Sono le rassicurazioni, in privato e in pubblico, che i dirigenti campani volevano.

E, a proposito di Vincenzo De Luca, qualcuno gli chiede se l'ex sindaco di Salerno non passi proprio a Iv visto che ormai è in rotta con il suo partito. «Enzo non è soltanto un'icona della comunicazione ormai di tutto il paese, ma anche il presidente della Regione a cui noi - rimarca - quando arriviamo al governo abbiamo dato tanti soldi per le ecoballe. Abbiamo lavorato con lui per far ripartire Pompei, abbiamo fatto tante iniziative insieme. Dopodiché lui ha una serie di esposizioni aperte col Pd, ma conoscendolo non andrà mai via dal Pd. È uno di vecchia scuola da questo punto di vista. Ciò non toglie che noi lavoriamo molto bene con lui in Regione e i nostri consiglieri regionali sono una colonna della maggioranza».

«Noi abbiamo presentato una proposta di legge che prevede l'elezione del sindaco d'Italia, anche se Calenda non lo ricorda. Se la Meloni e la Casellati fanno questa proposta noi l'appoggiamo. Ma se fanno un pasticcellum noi non ci stiamo. Era partita bene ma ora la vedo che tentenna. Se fa la nostra proposta, io la voto», auspica Renzi rispondendo all'ex alleato Carlo Calenda che, qualche ora prima, ha chiesto a tutte le opposizioni, Iv compresa, di «non dire sempre no e fare una proposta delle opposizioni sulla legge del premierato».

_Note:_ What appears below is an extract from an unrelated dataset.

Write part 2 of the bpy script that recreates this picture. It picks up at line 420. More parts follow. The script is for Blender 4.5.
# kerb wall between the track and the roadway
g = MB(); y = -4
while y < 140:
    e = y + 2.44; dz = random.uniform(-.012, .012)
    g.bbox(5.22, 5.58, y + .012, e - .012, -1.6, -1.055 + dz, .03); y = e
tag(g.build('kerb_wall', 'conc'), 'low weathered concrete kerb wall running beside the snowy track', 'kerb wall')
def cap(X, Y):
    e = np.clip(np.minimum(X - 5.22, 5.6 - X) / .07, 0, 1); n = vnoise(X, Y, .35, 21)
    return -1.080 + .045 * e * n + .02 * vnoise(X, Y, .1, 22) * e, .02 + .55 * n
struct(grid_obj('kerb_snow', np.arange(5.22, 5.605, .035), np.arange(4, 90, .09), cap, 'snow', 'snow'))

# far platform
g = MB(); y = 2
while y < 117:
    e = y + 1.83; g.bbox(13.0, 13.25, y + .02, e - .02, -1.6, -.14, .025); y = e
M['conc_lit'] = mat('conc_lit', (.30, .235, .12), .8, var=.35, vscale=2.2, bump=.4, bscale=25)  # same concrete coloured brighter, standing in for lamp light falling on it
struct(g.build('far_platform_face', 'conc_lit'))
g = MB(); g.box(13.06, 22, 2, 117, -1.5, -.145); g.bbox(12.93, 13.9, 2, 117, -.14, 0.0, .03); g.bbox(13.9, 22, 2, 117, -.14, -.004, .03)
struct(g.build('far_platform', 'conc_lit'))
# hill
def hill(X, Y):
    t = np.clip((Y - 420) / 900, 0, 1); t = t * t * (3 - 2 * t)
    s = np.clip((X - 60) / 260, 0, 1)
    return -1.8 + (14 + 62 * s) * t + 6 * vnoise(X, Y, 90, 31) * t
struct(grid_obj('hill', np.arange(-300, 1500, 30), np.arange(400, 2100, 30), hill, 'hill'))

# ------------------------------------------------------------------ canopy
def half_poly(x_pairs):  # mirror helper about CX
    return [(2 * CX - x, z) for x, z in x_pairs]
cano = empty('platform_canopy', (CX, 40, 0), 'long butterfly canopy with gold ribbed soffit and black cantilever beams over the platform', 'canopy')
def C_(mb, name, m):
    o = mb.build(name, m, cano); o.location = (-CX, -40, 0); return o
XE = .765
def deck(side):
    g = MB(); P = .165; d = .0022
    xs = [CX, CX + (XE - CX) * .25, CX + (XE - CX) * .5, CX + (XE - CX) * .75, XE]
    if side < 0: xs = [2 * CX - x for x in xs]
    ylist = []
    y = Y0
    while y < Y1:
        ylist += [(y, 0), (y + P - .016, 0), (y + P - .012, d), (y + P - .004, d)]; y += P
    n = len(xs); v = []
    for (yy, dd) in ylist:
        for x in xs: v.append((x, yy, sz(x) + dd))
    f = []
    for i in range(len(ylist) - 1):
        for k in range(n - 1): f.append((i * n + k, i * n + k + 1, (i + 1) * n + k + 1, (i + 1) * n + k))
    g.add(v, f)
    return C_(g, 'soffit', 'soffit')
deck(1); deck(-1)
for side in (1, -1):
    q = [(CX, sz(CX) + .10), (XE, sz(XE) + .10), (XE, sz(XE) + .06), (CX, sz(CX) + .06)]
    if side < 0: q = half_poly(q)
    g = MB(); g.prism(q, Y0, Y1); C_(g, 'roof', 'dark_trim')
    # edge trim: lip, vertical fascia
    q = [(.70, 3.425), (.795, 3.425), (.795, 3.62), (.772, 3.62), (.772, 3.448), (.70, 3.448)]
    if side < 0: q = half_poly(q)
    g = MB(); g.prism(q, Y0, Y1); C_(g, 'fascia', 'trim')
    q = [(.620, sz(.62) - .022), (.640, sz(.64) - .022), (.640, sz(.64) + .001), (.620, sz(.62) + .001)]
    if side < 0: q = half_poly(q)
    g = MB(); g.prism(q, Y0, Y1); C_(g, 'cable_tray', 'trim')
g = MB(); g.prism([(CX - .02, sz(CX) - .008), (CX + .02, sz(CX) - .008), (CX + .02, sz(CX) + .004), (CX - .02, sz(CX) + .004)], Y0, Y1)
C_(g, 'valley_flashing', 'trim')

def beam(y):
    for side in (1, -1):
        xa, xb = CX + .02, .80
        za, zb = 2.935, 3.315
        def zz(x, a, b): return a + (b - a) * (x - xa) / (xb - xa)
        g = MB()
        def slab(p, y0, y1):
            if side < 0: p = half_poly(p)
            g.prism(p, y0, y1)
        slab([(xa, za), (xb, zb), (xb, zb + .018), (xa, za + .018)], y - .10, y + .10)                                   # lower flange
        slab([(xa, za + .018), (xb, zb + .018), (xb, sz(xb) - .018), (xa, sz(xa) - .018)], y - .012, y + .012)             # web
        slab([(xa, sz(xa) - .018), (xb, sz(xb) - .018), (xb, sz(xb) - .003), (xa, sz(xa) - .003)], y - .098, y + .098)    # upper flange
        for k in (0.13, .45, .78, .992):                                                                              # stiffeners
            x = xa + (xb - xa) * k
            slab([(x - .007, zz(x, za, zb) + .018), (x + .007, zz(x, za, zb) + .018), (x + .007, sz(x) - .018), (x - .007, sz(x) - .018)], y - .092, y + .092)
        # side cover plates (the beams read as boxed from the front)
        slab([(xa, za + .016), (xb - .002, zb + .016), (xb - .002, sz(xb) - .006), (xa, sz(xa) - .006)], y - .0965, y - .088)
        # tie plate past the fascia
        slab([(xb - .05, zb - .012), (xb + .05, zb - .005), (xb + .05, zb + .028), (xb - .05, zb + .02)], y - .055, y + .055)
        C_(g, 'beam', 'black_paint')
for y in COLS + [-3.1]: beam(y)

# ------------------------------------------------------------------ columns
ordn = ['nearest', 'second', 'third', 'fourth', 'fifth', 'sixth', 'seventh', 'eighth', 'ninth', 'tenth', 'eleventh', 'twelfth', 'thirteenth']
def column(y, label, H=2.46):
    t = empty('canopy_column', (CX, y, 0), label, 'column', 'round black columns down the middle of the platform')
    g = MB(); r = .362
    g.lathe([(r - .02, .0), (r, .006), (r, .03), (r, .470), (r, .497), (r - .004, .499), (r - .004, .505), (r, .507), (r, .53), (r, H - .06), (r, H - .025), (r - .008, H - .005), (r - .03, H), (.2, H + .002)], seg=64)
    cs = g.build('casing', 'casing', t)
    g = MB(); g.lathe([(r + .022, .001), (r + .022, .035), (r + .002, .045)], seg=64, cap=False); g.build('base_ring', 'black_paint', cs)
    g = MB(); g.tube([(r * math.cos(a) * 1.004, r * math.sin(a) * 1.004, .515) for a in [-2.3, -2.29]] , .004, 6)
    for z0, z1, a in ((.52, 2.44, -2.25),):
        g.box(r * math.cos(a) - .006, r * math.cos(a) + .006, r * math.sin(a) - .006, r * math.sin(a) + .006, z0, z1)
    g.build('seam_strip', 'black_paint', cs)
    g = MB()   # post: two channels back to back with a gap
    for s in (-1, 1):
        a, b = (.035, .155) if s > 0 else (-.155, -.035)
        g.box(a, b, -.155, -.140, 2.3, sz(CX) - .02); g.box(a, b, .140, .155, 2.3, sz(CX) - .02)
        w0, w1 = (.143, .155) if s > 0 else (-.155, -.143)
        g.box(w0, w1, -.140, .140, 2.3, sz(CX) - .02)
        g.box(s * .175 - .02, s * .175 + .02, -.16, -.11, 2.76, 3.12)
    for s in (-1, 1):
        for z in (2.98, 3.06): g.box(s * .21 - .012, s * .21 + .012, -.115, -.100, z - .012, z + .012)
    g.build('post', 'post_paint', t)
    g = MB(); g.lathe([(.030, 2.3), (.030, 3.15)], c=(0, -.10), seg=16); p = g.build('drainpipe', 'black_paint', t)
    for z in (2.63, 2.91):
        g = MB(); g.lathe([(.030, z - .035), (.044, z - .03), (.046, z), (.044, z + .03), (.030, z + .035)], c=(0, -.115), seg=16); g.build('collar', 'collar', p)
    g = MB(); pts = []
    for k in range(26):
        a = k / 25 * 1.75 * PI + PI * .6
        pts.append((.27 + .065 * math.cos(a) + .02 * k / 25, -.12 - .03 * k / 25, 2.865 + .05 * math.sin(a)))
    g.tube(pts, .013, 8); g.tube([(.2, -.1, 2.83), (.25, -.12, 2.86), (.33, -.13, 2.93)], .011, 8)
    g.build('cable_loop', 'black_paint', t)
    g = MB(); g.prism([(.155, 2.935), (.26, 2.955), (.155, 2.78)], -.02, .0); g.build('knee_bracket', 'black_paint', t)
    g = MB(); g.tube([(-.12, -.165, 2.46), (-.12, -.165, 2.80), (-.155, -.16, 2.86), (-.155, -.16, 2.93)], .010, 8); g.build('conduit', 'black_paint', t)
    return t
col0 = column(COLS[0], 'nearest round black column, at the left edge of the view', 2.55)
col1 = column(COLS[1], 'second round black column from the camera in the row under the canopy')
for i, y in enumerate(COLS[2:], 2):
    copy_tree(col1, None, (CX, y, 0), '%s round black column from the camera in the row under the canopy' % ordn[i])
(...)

Nel mirino, democrat a parte ai quali non risparmia qualche stilettata, c'è la premier: «Ha fatto più legislature di Cirino Pomicino, e lo dico da Napoli. Non è vero che è un underdog ma è una politica di lungo corso». «E la sua - aggiunge - è la classe politica più scadente: tutto nelle mani di deputati pistoleri, come i 5 stelle senza arte né parte, e leghisti che parlano solo di secessione. Se penso alla Prima repubblica, mi viene da dire che aveva mille limiti, ma questa classe dirigente è imparagonabile. Ma se mi chiedono: Rimpiangi Di Maio? No, non arrivo a tanto. Ma Lollobrigida è il Toninelli di oggi...». 

 

È un autoassist per le questioni dell'agricoltura: «La Meloni è incredibile. Lei e suo cognato hanno aumentato le tasse agli agricoltori, hanno portato l'Irpef agricola a un esborso di 248 milioni di euro in più da parte degli agricoltori. Cioè: Meloni prima gli alza le tasse e poi gli liscia il pelo. È veramente una influencer, non è una politica. Ma - rimarca - fossi in lei manderei mio cognato a casa e metterei uno competente a gestire l'agricoltura». È uno show di 45 minuti (un tempo di una partita di calcio) quello di Renzi mentre in platea tutti attendono di vedersi firmate le copie del libro e di scattare un selfie. Prima però un ultimo attacco alla Meloni sulla vicenda di Ilaria Salis. «Quando ero premier, mi disse che ero un eunuco perché non avevamo ancora portato a casa i Marò. Poi li abbiamo portati a casa, ed erano accusati di omicidio ed erano ai domiciliari nella residenza dell'Ambasciata. Oggi invece c'è una detenuta italiana, cittadina italiana che viene accusata di aver partecipazione a una rissa - non ci sono prove che lo dimostrino - che però è da un anno e un mese in mezzo a topi e scarafaggi in un carcere di Budapest. Le idee, puoi condividerle o meno, ma - conclude - il rispetto che si deve ai cittadini italiani porta a dire che Orban, l'amico della Meloni, non sta rispettando le regole dello Stato di diritto».